- PROBLEM STATEMENT -
Write out the records below word for word, please.

- MATERIAL FOR THIS EXERCISE -
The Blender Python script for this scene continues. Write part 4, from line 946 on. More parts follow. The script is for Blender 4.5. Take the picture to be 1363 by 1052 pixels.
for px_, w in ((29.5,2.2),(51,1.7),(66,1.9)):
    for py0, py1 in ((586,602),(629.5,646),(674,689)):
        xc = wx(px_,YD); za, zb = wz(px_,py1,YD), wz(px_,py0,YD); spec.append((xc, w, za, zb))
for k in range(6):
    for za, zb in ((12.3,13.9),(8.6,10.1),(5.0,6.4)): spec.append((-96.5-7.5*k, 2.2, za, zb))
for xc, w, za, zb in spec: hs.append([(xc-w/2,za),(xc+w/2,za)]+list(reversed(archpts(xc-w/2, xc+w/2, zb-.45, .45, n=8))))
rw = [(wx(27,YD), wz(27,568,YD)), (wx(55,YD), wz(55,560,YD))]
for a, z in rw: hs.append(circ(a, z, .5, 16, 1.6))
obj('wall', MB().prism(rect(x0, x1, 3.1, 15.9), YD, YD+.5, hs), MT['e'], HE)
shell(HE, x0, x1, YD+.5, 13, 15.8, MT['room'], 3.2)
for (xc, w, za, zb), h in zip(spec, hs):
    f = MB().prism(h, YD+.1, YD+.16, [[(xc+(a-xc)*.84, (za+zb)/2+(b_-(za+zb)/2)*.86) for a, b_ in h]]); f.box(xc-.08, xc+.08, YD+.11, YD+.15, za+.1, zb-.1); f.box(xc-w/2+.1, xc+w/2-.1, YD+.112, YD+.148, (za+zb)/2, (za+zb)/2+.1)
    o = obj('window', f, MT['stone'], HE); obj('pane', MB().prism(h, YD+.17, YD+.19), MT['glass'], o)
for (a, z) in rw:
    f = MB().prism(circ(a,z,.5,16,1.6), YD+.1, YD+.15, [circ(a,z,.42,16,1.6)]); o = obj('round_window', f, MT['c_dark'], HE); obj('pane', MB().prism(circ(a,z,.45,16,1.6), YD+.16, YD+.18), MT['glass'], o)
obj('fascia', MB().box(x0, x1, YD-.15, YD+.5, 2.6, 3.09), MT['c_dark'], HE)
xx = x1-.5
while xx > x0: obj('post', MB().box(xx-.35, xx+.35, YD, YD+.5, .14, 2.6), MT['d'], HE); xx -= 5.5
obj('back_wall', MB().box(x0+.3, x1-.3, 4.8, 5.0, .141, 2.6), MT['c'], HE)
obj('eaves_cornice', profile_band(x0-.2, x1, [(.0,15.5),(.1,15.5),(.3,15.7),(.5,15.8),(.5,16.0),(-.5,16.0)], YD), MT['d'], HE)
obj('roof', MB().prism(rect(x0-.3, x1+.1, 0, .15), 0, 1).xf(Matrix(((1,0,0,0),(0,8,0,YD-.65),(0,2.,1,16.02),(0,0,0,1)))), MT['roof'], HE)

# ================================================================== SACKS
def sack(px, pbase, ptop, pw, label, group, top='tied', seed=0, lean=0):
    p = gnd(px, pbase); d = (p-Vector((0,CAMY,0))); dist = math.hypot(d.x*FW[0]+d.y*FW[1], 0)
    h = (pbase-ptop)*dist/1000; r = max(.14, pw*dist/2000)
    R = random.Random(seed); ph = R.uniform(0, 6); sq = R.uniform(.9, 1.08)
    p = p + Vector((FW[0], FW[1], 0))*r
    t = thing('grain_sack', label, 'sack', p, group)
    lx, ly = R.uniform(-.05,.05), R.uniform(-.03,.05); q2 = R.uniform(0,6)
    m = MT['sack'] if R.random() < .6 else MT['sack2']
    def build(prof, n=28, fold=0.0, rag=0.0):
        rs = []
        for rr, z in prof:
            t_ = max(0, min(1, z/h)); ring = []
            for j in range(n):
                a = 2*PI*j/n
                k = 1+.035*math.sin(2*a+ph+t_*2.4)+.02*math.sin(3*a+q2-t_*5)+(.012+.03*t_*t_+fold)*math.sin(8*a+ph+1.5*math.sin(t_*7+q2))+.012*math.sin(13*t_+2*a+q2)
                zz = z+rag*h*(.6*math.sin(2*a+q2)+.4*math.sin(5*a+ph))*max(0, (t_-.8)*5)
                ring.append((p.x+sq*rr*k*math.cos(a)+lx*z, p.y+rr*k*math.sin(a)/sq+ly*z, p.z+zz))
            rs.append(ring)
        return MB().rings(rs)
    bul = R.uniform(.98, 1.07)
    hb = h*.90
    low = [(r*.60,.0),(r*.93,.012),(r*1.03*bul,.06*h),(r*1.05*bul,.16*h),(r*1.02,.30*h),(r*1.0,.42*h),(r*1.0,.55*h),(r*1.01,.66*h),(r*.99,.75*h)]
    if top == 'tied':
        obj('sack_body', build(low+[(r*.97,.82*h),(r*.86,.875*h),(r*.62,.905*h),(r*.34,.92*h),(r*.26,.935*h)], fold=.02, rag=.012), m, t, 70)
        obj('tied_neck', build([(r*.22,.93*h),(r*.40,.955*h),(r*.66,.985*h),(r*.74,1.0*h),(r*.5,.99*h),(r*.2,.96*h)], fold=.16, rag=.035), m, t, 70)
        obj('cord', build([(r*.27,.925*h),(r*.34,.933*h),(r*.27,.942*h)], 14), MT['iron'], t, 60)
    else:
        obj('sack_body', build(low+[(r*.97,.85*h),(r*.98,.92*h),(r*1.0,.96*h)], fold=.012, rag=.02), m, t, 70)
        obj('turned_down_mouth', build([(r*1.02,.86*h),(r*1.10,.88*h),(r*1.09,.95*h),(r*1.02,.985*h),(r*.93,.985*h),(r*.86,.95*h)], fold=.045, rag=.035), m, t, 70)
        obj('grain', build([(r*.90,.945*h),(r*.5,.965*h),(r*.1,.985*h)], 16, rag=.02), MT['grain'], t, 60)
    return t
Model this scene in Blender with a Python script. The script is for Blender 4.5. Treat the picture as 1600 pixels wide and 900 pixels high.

- RESPONSE -
The Blender Python script for this scene continues. Write part 4, from line 946 on. More parts follow. The script is for Blender 4.5. Take the picture to be 1363 by 1052 pixels.
for px_, w in ((29.5,2.2),(51,1.7),(66,1.9)):
    for py0, py1 in ((586,602),(629.5,646),(674,689)):
        xc = wx(px_,YD); za, zb = wz(px_,py1,YD), wz(px_,py0,YD); spec.append((xc, w, za, zb))
for k in range(6):
    for za, zb in ((12.3,13.9),(8.6,10.1),(5.0,6.4)): spec.append((-96.5-7.5*k, 2.2, za, zb))
for xc, w, za, zb in spec: hs.append([(xc-w/2,za),(xc+w/2,za)]+list(reversed(archpts(xc-w/2, xc+w/2, zb-.45, .45, n=8))))
rw = [(wx(27,YD), wz(27,568,YD)), (wx(55,YD), wz(55,560,YD))]
for a, z in rw: hs.append(circ(a, z, .5, 16, 1.6))
obj('wall', MB().prism(rect(x0, x1, 3.1, 15.9), YD, YD+.5, hs), MT['e'], HE)
shell(HE, x0, x1, YD+.5, 13, 15.8, MT['room'], 3.2)
for (xc, w, za, zb), h in zip(spec, hs):
    f = MB().prism(h, YD+.1, YD+.16, [[(xc+(a-xc)*.84, (za+zb)/2+(b_-(za+zb)/2)*.86) for a, b_ in h]]); f.box(xc-.08, xc+.08, YD+.11, YD+.15, za+.1, zb-.1); f.box(xc-w/2+.1, xc+w/2-.1, YD+.112, YD+.148, (za+zb)/2, (za+zb)/2+.1)
    o = obj('window', f, MT['stone'], HE); obj('pane', MB().prism(h, YD+.17, YD+.19), MT['glass'], o)
for (a, z) in rw:
    f = MB().prism(circ(a,z,.5,16,1.6), YD+.1, YD+.15, [circ(a,z,.42,16,1.6)]); o = obj('round_window', f, MT['c_dark'], HE); obj('pane', MB().prism(circ(a,z,.45,16,1.6), YD+.16, YD+.18), MT['glass'], o)
obj('fascia', MB().box(x0, x1, YD-.15, YD+.5, 2.6, 3.09), MT['c_dark'], HE)
xx = x1-.5
while xx > x0: obj('post', MB().box(xx-.35, xx+.35, YD, YD+.5, .14, 2.6), MT['d'], HE); xx -= 5.5
obj('back_wall', MB().box(x0+.3, x1-.3, 4.8, 5.0, .141, 2.6), MT['c'], HE)
obj('eaves_cornice', profile_band(x0-.2, x1, [(.0,15.5),(.1,15.5),(.3,15.7),(.5,15.8),(.5,16.0),(-.5,16.0)], YD), MT['d'], HE)
obj('roof', MB().prism(rect(x0-.3, x1+.1, 0, .15), 0, 1).xf(Matrix(((1,0,0,0),(0,8,0,YD-.65),(0,2.,1,16.02),(0,0,0,1)))), MT['roof'], HE)

# ================================================================== SACKS
def sack(px, pbase, ptop, pw, label, group, top='tied', seed=0, lean=0):
    p = gnd(px, pbase); d = (p-Vector((0,CAMY,0))); dist = math.hypot(d.x*FW[0]+d.y*FW[1], 0)
    h = (pbase-ptop)*dist/1000; r = max(.14, pw*dist/2000)
    R = random.Random(seed); ph = R.uniform(0, 6); sq = R.uniform(.9, 1.08)
    p = p + Vector((FW[0], FW[1], 0))*r
    t = thing('grain_sack', label, 'sack', p, group)
    lx, ly = R.uniform(-.05,.05), R.uniform(-.03,.05); q2 = R.uniform(0,6)
    m = MT['sack'] if R.random() < .6 else MT['sack2']
    def build(prof, n=28, fold=0.0, rag=0.0):
        rs = []
        for rr, z in prof:
            t_ = max(0, min(1, z/h)); ring = []
            for j in range(n):
                a = 2*PI*j/n
                k = 1+.035*math.sin(2*a+ph+t_*2.4)+.02*math.sin(3*a+q2-t_*5)+(.012+.03*t_*t_+fold)*math.sin(8*a+ph+1.5*math.sin(t_*7+q2))+.012*math.sin(13*t_+2*a+q2)
                zz = z+rag*h*(.6*math.sin(2*a+q2)+.4*math.sin(5*a+ph))*max(0, (t_-.8)*5)
                ring.append((p.x+sq*rr*k*math.cos(a)+lx*z, p.y+rr*k*math.sin(a)/sq+ly*z, p.z+zz))
            rs.append(ring)
        return MB().rings(rs)
    bul = R.uniform(.98, 1.07)
    hb = h*.90
    low = [(r*.60,.0),(r*.93,.012),(r*1.03*bul,.06*h),(r*1.05*bul,.16*h),(r*1.02,.30*h),(r*1.0,.42*h),(r*1.0,.55*h),(r*1.01,.66*h),(r*.99,.75*h)]
    if top == 'tied':
        obj('sack_body', build(low+[(r*.97,.82*h),(r*.86,.875*h),(r*.62,.905*h),(r*.34,.92*h),(r*.26,.935*h)], fold=.02, rag=.012), m, t, 70)
        obj('tied_neck', build([(r*.22,.93*h),(r*.40,.955*h),(r*.66,.985*h),(r*.74,1.0*h),(r*.5,.99*h),(r*.2,.96*h)], fold=.16, rag=.035), m, t, 70)
        obj('cord', build([(r*.27,.925*h),(r*.34,.933*h),(r*.27,.942*h)], 14), MT['iron'], t, 60)
    else:
        obj('sack_body', build(low+[(r*.97,.85*h),(r*.98,.92*h),(r*1.0,.96*h)], fold=.012, rag=.02), m, t, 70)
        obj('turned_down_mouth', build([(r*1.02,.86*h),(r*1.10,.88*h),(r*1.09,.95*h),(r*1.02,.985*h),(r*.93,.985*h),(r*.86,.95*h)], fold=.045, rag=.035), m, t, 70)
        obj('grain', build([(r*.90,.945*h),(r*.5,.965*h),(r*.1,.985*h)], 16, rag=.02), MT['grain'], t, 60)
    return t
Model this scene in Blender with a Python script. The script is for Blender 4.5. Treat the picture as 1600 pixels wide and 900 pixels high.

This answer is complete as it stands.